中國信託商業銀行フィリピン、自主的上場廃止へ

2011/10/09

ケッぺル・マリーンに続く外資系企業の比取引所撤退
浮動株式比率最低基準(10%)運用厳格化が契機に

 台湾最大の商業銀行の「中國信託商業銀行」のフィリピン現地法人であるチャイナトラスト(フィリピン)商業銀行(CHTR)は、10月7日の特別取締役会において、フィリピン証券取引所(PSE)からの自主的上場廃止を決議した。

 今後、CHTRは、PSEに対し自主的上場廃止を申請するとともに、中央銀行(BSP)に対しその旨を報告する。自主的上場廃止申請が承認されれば、CHTRの少数株主に対するCHTR株式公開買い付け(TOB)を実施する。

 CHTRのPSE上場廃止決議は、PSEの浮動株式比率最低基準(現在10%)運用厳格化が契機となった。従来、PSEの浮動株式比率最低基準運用はさほど厳格ではなかったが、今年に入りPSEのスタンスが厳しくなり、上場企業に対し早期の10%達成を要求するに至っている。

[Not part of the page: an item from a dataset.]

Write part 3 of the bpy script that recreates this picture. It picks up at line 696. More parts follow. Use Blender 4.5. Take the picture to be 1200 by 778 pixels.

 CHTRの株式の約99.4%は、親会社の中國信託商業銀行に保有されており、浮動株式比率は約0.6%に過ぎない。CHTRは、浮動株式比率10%引き上げよりも、PSEからの上場廃止・非公開企業化という選択の方がメリットが大きいと判断した。

 CHTRは「PSEによる浮動株式比率10%達成要求が、長期的戦略や目的を見直す好機となった。非公開化しても、CHTRの資本基盤は強固であり長期的戦略遂行に全く支障はない。また、非公開化により、株主構成がシンプルになり意思決定も迅速になり、株主価値の増加につながると期待される」とコメントした。

 CHTRは、1995年9月にフルサービス商業銀行として営業開始、フィリピンの外資系銀行の中では最大級のネットワークを有しており、2010年末の支店数は24店に達している。
 
 なお、シンガポール系のケッぺル・フィリピン・マリーン(KPM)が、2011年10月28日付けで、PSEからの自主的上場廃止することが決定されている。KPMの自主的上場廃止も、PSEの浮動株式比率最低基準の運用厳格化が理由となっている。

 KPMが自主的上場廃止を決定した今年7月時点で、KPM株式の95.83%はシンガポールのKSインベストメンツ(KSI)によって保有されており、浮動株式比率は4.17%。KPMは、PSEでの資金調達の予定もなく、浮動株式比率を引き上げる状況でもないことから、自主的上場廃止を選択した。

 2011年のPSE新規上場数は、10月7日時点で3社(うち1社はIPOを実施しないイントロダクション方式での上場)に過ぎない。一方で、上記のような自主的上場廃止もあって、PSEの上場企業数伸び悩みが続いている(11年10月7日のフィリピン証券取引所回覧7244-2011号などより)。